Depuis le 29/11 sur Canal + et maintenant en replay sur la plateforme de la chaîne, Time, la dernière mini-série en quatre épisodes de 45 minutes du réalisateur britannique Jimmy McGovern (Cracker, Hillsborough, Accused…), nous fait entrer dans l’univers carcéral britannique. Une forme de plongée en enfer où le paradis malgré tout, dans une dimension restaurative cherche à s’immiscer et à changer des vies. Mon coup de cœur de cette fin d’année !

Time est une série extrêmement forte dans le fond et la forme. Elle met en valeur les performances éblouissantes de Sean Bean et Stephen Graham, dans les deux rôles principaux. Il en va de même d’ailleurs pour tous ceux qui jouent des rôles plus modestes, dont aucun n’est sous-écrit ou superficiel, et qui épaississent le drame pour en faire quelque chose de plus profondément émouvant et engagé à chaque instant.

Bean incarne Mark Cobden, un professeur d’anglais condamné à quatre ans de prison pour avoir conduit en état d’ivresse et tué accidentellement un cycliste. C’est un homme doux, plutôt timide, désemparé et profondément tourmenté par la culpabilité. Très vite, il se retrouve confronté à une tension quasi permanente. Même pendant le trajet entre le tribunal et la prison, dans le fourgon de la prison, la menace de violence devient présente. Ce climat ne s’estompe jamais. Nous sommes contraints d’y faire face, tout comme Mark. La prison, découvre-t-il rapidement, est un paysage infernal et brutal. Son premier compagnon de cellule résume les choses ainsi : « Tu entres ici mal et tu sors pire ».

Deux héros… et le second se trouve précisément en face, de l’autre côté du mur, ou des barreaux pour être plus juste, mais finalement lui aussi emprisonné. Stephen Graham joue le rôle d’Eric McNally, le gardien en chef de la prison. Un homme ferme, comme le soulignera Mark, mais aussi juste et apprécié de tous. Pour lui aussi se tapit le danger qui ne prend pas toujours les formes que l’on imagine… mais je préfère vous. Laisser découvrir par vous-même.

Narration puissante

Time c’est peut-être avant tout finalement une série où la narration est particulièrement puissante et totalement convaincante. Ici, l’expertise de McGovern à tricoter ensemble les personnages et l’action de façon à ce que chacun fasse constamment avancer l’autre est une vraie leçon que beaucoup de scénaristes de séries feraient bien d’étudier. La narration vous embarque dans les méandres psychologiques et systémiques des protagonistes, comme deux chemins parallèles qui régulièrement se croiseraient paradoxalement.

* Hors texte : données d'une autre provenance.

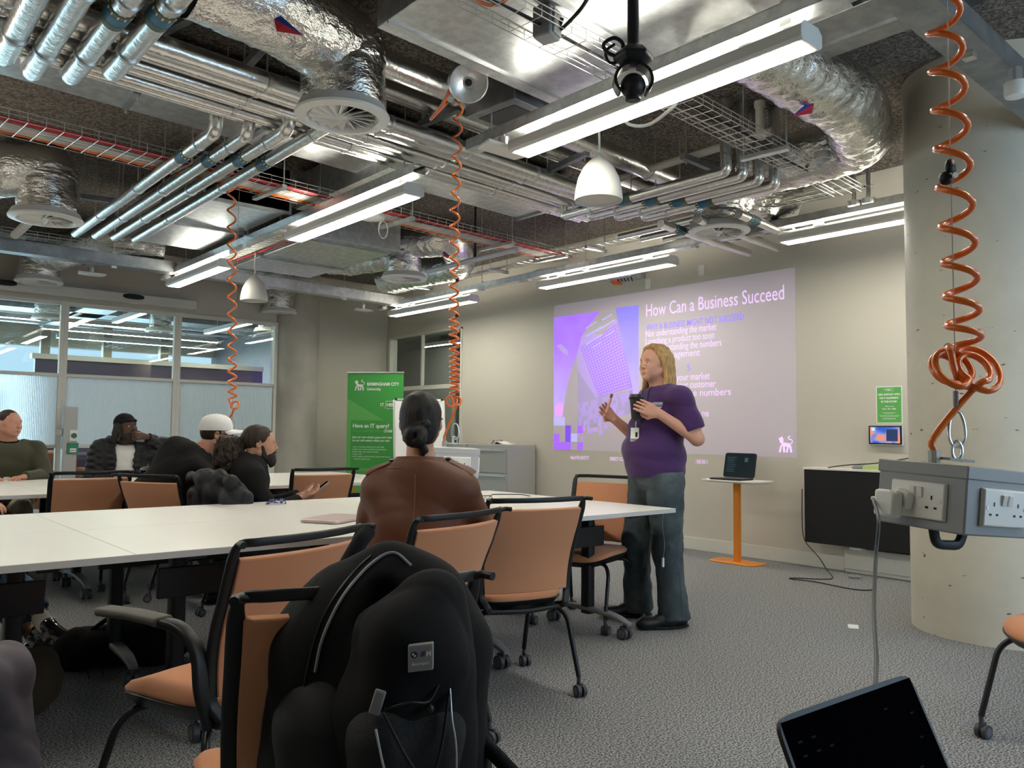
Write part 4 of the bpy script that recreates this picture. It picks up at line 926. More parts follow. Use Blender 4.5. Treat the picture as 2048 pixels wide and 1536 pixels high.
# ------------------------------------------------------------------ roller banner
BL, BR = PZ(688, 955, .02), None
c0 = PD(745, 1030, 11.1); c0.z = 0; bx = Vector((RT[0], RT[1], 0)).normalized(); bx = (Matrix.Rotation(math.radians(-8), 3, 'Z') @ bx)
t = thing('roller_banner', 'tall green roller banner left of the flip chart', 'banner', tuple(c0), math.atan2(bx.y, bx.x))
BW, BH = .80, 1.98
b = MB(); b.sweep([(-BW/2-.02, .03, .04), (BW/2+.02, .03, .04)], rrect(.14, .08, .03, 4)); b.obj('base_case', 'silver', t)
lean = .0
def bn(x, z, d=0): return Vector((x, .03-.02*z/BH-d, z))
b = MB(); b.hexa([bn(-BW/2, .08), bn(BW/2, .08), bn(BW/2, .08, -.003), bn(-BW/2, .08, -.003), bn(-BW/2, BH), bn(BW/2, BH), bn(BW/2, BH, -.003), bn(-BW/2, BH, -.003)]); sheet = b.obj('sheet', 'green', t, smooth=0)
b = MB(); b.sweep([(-BW/2-.005, .01, BH), (BW/2+.005, .01, BH)], rrect(.02, .025, .006)); b.obj('top_rail', 'silver', t)
def bpoly(name, pts, m, d=.001):
    b = MB(); n = len(pts); vs = [bn(x, z, d) for x, z in pts]+[bn(x, z, d-.0008) for x, z in pts]
    b.add(vs, [tuple(range(n)), tuple(range(n, 2*n))[::-1]]+[(i, n+i, n+(i+1) % n, (i+1) % n) for i in range(n)]); return b.obj(name, m, sheet, smooth=0)
bpoly('light_band', [(-.40, .08), (-.40, 1.62), (.40, 1.17), (.40, .08)], 'green_light', .0008)
bpoly('dark_box', [(-.34, .66), (-.34, 1.32), (.36, 1.32), (.36, .66)], 'green', .0014)
bpoly('dark_band', [(-.34, .62), (.40, .62), (.40, .10)], 'green', .0012)
def lion(mtx, s, m, par, name='lion_emblem', flip=1):
    """passant guardant beast emblem from small solids"""
    b = MB(); P = []
    def blob(pts): b.prism([(flip*x*s, y*s) for x, y in (pts if flip > 0 else pts[::-1])], mtx, .0006)
    blob([(.20, .42), (.24, .62), (.50, .60), (.76, .56), (.82, .42), (.70, .34), (.42, .38)])
    blob([(.12, .60), (.08, .74), (.14, .92), (.24, .98), (.30, .90), (.36, .80), (.34, .62), (.24, .52)])
    blob([(.02, .80), (.06, .88), (.14, .86), (.12, .74)])
    for x0, x1 in ((.20, .12), (.36, .40), (.66, .58), (.78, .86)):
        blob([(x0-.05, .44), (x0+.07, .44), (x1+.06, .10), (x1+.05, .02), (x1-.09, .02), (x1-.07, .08)])
    T = [(.80, .52), (.90, .58), (.95, .70), (.88, .80), (.76, .80), (.66, .86), (.68, .96), (.82, .99)]
    for (xa, ya), (xb, yb) in zip(T, T[1:]):
        d = Vector((xb-xa, yb-ya)).normalized()*.028; blob([(xa+d.y, ya-d.x), (xb+d.y, yb-d.x), (xb-d.y, yb+d.x), (xa-d.y, ya+d.x)])
    return b.obj(name, m, par, smooth=0)
bm = lambda x, z: frame(bn(x, z, .0022), (1, 0, 0), (0, 0, 1))
lion(bm(-.30, 1.73), .15, 'ink_white', sheet)
text('lettering', 'BIRMINGHAM CITY', bm(-.12, 1.80), .062, 'ink_white', sheet, .0005, .0015, .46)
text('lettering', 'University', bm(-.12, 1.735), .055, 'ink_white', sheet, .0005, .001, .20)
text('lettering', 'IT', bm(.075, 1.515), .065, 'ink_white', sheet, .0005, .001)
text('lettering', 'HELP', bm(.165, 1.515), .062, 'ink_white', sheet, .0005, .0025, .145)
b = MB(); o_ = [(.145, 1.49), (.155, 1.585), (.33, 1.59), (.335, 1.49), (.205, 1.485), (.185, 1.468), (.183, 1.487)]
b.tube([bn(x, z, .003) for x, z in o_], .0035, 6, closed=True); b.obj('speech_box', 'ink_white', sheet)
text('lettering', 'Have an IT query?', bm(-.315, 1.22), .075, 'ink_white', sheet, .0005, .002, .52)
text('lettering', 'We are in the IT Tech Hub, in', bm(-.315, 1.158), .045, 'green_light', sheet, .0005, .0005, .42)
text('lettering', 'CST088', bm(.13, 1.158), .045, 'ink_white', sheet, .0005, .0012, .12)
text('lettering', 'Join our new virtual queue and relax', bm(-.315, 1.075), .04, 'ink_white', sheet, .0005, .0008, .57)
text('lettering', 'on our soft seating whilst you wait', bm(-.315, 1.03), .04, 'ink_white', sheet, .0005, .0008, .53)
for i, s in enumerate(['1. Go to the iPad situated in the main desk', '2. Submit your name and BCU issued address', '3. Remember your issued number', '4. Take a seat', '5. An IT support tech will call your number when they are', '    ready to support you']):
    text('lettering', s, bm(-.32, .945-.033*i), .026, 'ink_white', sheet, .0004, .0, [.46, .49, .38, .14, .55, .26][i])
b = MB(); b.hexa([bn(x, z, d) for z in (.632, .635) for x, d in ((-.34, .0016), (.34, .0016), (.34, .001), (-.34, .001))]); b.obj('rule', 'green_light', sheet)
bpoly('logo_mark', [(-.30, .30), (-.24, .30), (-.24, .32), (-.27, .34), (-.27, .42), (-.25, .46), (-.29, .44)], 'orange', .0016)
# ------------------------------------------------------------------ flip chart easel
ec = PD(838, 1030, 10.4); ec.z = 0; ex = Vector((RT[0], RT[1], 0)).normalized(); ex = Matrix.Rotation(math.radians(14), 3, 'Z') @ ex
t = thing('flip_chart', 'white flip chart easel standing right of the green banner', 'flip chart', tuple(ec), math.atan2(ex.y, ex.x))
T = Matrix.Translation((0, 0, .88)) @ Matrix.Rotation(math.radians(-16), 4, 'X')
b = MB(); b.box((0, 0, .33), (.68, .016, .80), mtx=T); b.obj('board', 'white', t, bevel=.004)
b = MB()
for i in range(4): b.grid(lambda u, v: T @ Vector((-.32+.64*u, -.010-.003*i-.01*math.sin(u*5+i)*(1-v), -.05+.76*v)), 12, 6, .0008)
b.obj('paper_pad', 'ink_white', t, smooth=60)
b = MB(); b.box((0, -.014, .73), (.60, .02, .03), mtx=T); b.obj('clamp_bar', 'galv', t)
b = MB()
for x in (-.30, -.14, .14, .30): b.box((x, -.026, .735), (.03, .02, .022), mtx=T)
b.each('clamp_knob', 'black', t, bevel=.004)
for x in (-.30, .30): b = MB(); b.cyl(T @ Vector((x*.6, .02, .2)), (x*1.15, -.18, .0), .013, 12); b.obj('leg', 'silver', t)
b = MB(); b.cyl(T @ Vector((0, .02, .3)), (0, .48, 0), .013, 12); b.obj('leg', 'silver', t)
b = MB(); b.box((0, -.03, -.09), (.66, .06, .012), mtx=T); b.obj('pen_tray', 'grey_pl', t)
# ------------------------------------------------------------------ door button post, leather seat
pp = PY(136, 920, 10.7)
t = thing('button_post', 'grey post with green door release button by the sliding door', 'post', (pp.x, 10.7, 0), 0)
b = MB(); b.b2((-.075, -.06, 0), (.075, .06, 1.42)); b.obj('post_body', 'lt_grey', t, bevel=.004)
b = MB(); b.b2((-.01, -.075, 1.02), (.08, -.06, 1.15)); pl = b.obj('button_plate', 'white_pl', t, bevel=.003)
b = MB(); b.cyl((.035, -.075, 1.085), (.035, -.09, 1.085), .03, 20); b.obj('button', mat('button_green', (.02, .12, .06), .4), pl)
b = MB(); b.b2((-.03, -.075, .87), (.09, -.06, 1.00)); b.obj('green_notice', mat('notice_green', (.02, .22, .12), .5), t, bevel=.002)
b = MB(); b.b2((.0, -.078, .89), (.065, -.074, .935)); b.obj('notice_text', 'ink_white', t)
b = MB()
for k in range(3): b.b2((.008+.018*k, -.080, .905), (.02+.018*k, -.0775, .917))
b.each('notice_dot', 'flag_red', t)
b = MB(); b.b2((-.14, -.03, 1.08), (-.075, .02, 1.16)); b.obj('side_box', 'lt_grey', t, bevel=.004)
t = thing('armchair', 'brown leather armchair beyond the glass partition', 'armchair', (2.55, 12.4, 0), .2)
b = MB(); b.loft([(0, 0, .12, .40, .38, 6), (0, 0, .38, .42, .40, 5), (0, 0, .44, .38, .36, 5)], 40); b.obj('seat', 'leather', t)
b = MB(); b.box((0, .34, .55), (.82, .16, .62), rot=(-.12, 0, 0)); b.obj('backrest', 'leather', t, bevel=.05)
for s in (-1, 1): b = MB(); b.box((s*.42, 0, .42), (.14, .72, .40)); b.obj('armrest', 'leather', t, bevel=.04)
t = thing('armchair', 'second brown leather armchair beyond the glass, further left', 'armchair', (1.75, 12.9, 0), -.3)
b = MB(); b.loft([(0, 0, .12, .40, .38, 6), (0, 0, .38, .42, .40, 5), (0, 0, .44, .38, .36, 5)], 40); b.obj('seat', 'leather', t)
b = MB(); b.box((0, .34, .50), (.82, .16, .62), rot=(-.12, 0, 0)); b.obj('backrest', 'leather', t, bevel=.05)
b = MB(); b.b2((1.9, 15.0, 1.35), (2.25, 15.1, 1.8)); b.b2((2.05, 15.03, 0), (2.1, 15.07, 1.35)); tag(b.obj('standing_screen', 'black'), 'dark screen on a stand beyond the reeded glass', 'screen')
# ------------------------------------------------------------------ things on the tables
b = MB(); b.loft([(0, 0, 0, .15, .10, 10), (0, 0, .004, .155, .108, 10), (0, 0, .013, .155, .108, 10), (0, 0, .017, .152, .105, 10)], 40)
p = PZ(668, 1042, .742); o = b.obj('closed_laptop', mat('rose_metal', (.62, .50, .48), .35, .6)); o.location = (p.x+.02, p.y+.02, .7415); o.rotation_euler.z = math.radians(28); tag(o, 'closed pale pink laptop on the near table beside the brown coat', 'laptop')
p = PZ(548, 1007, .742); t = thing('lanyard', 'blue and white lanyard coiled at the far edge of the near table', 'lanyard', (p.x, p.y-.03, .742), .5)
b = MB()
for k in range(3): b.sweep([(.07*math.cos(a)*(1-.2*k), .05*math.sin(a)*(1-.15*k), .004+.005*k+.006*(1+math.sin(a*2+k))) for a in [i*2*math.pi/24 for i in range(24)]], [(-.001, -.006), (.001, -.006), (.001, .006), (-.001, .006)], closed=True)
b.obj('strap', mat('lanyard_blue', (.02, .03, .16), .6, vary=(70, (.6, .62, .7), .50, .56)), t)
p = PZ(985, 1008, .742); t = thing('glasses', 'pair of black spectacles on the near table behind the front chair', 'spectacles', (p.x-.02, p.y+.02, .742), .4)
b = MB()
for s in (-1, 1): b.tube([(s*.033+.026*math.cos(a), .0, .022+.02*math.sin(a)) for a in [i*2*math.pi/20 for i in range(20)]], .002, 6, closed=True); b.tube([(s*.06, 0, .03), (s*.062, .11, .006)], .002, 6)
b.tube([(-.008, 0, .026), (.008, 0, .026)], .002, 6); b.obj('frame', 'black', t)
p = PZ(1010, 992, .742)
cable('thin black cable on the near table by the spectacles', smooth_path([(p.x-.25, p.y+.15, .745), (p.x-.1, p.y+.05, .745), (p.x, p.y+.12, .745), (p.x+.15, p.y+.02, .745), (p.x+.12, p.y-.12, .745)]), .003, 'black')
t = thing('table_socket', 'small white socket block on the far table in front of the green sweater', 'socket', tuple(PZ(40, 952, .742)), 0)
b = MB(); b.box((0, 0, .02), (.10, .06, .04)); b.obj('block_body', 'white_pl', t, bevel=.006)
t = thing('table_socket', 'small white socket block on the far table before the black cap man', 'socket', tuple(PZ(240, 953, .742)), 0)
b = MB(); b.box((0, 0, .02), (.12, .05, .04)); b.obj('block_body', 'white_pl', t, bevel=.006)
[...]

Dans l’enfer de leurs histoires s’immiscent des élans d’humanité qui passent par l’écoute de l’autre régulièrement, la capacité d’offrir une assistance et même d’aller au-delà pour apprendre à lire et écrire par exemple. C’est la rencontre et la parole offerte pour tenter de donner une chance à une justice restaurative d’alléger la douleur et de relever. C’est également une femme aumônier qui travaille sans relâche pour combler les lacunes du système et maintenir les hommes hors de l’eau par sa présence et son accompagnement jusque dans le deuil. McGovern dépeint enfin le personnel pénitentiaire comme des gens ordinaires qui essaient de faire un travail impossible aussi consciencieusement que possible.

Un récit qui nous dit aussi quelque chose sur le cœur de l’homme où la prison devient un lieu terrible d’expériences, là où chacun se retrouve testé comme jamais auparavant, dans un monde de règles, de règlements, d’intimidations mesquines et de violences soudaines, lieu d’alliances changeantes. On y trouve aussi la question de l’expiation et de la rédemption, avec la manière dont elles s’intègrent dans un régime punitif. Elle est traitée remarquablement bien, sans jeux de facilité ou d’excès de pathos.

Le premier épisode est inévitablement éprouvant, car Mark apprend quelle est sa place dans ce nouvel ordre, et ce qu’il lui faudra – en termes pratiques et mentaux – pour y survivre. Mais il est soigneusement calibré et il y a suffisamment de points lumineux pour que l’on ne se sente pas seul dans l’obscurité, pour ne pas sombrer dans un désespoir repoussant qui pourrait nous donner une excuse pour détourner le regard et s’en arrêter là. Et ce serait tellement dommage, car Time est une série à couper le souffle, d’une justesse impressionnante.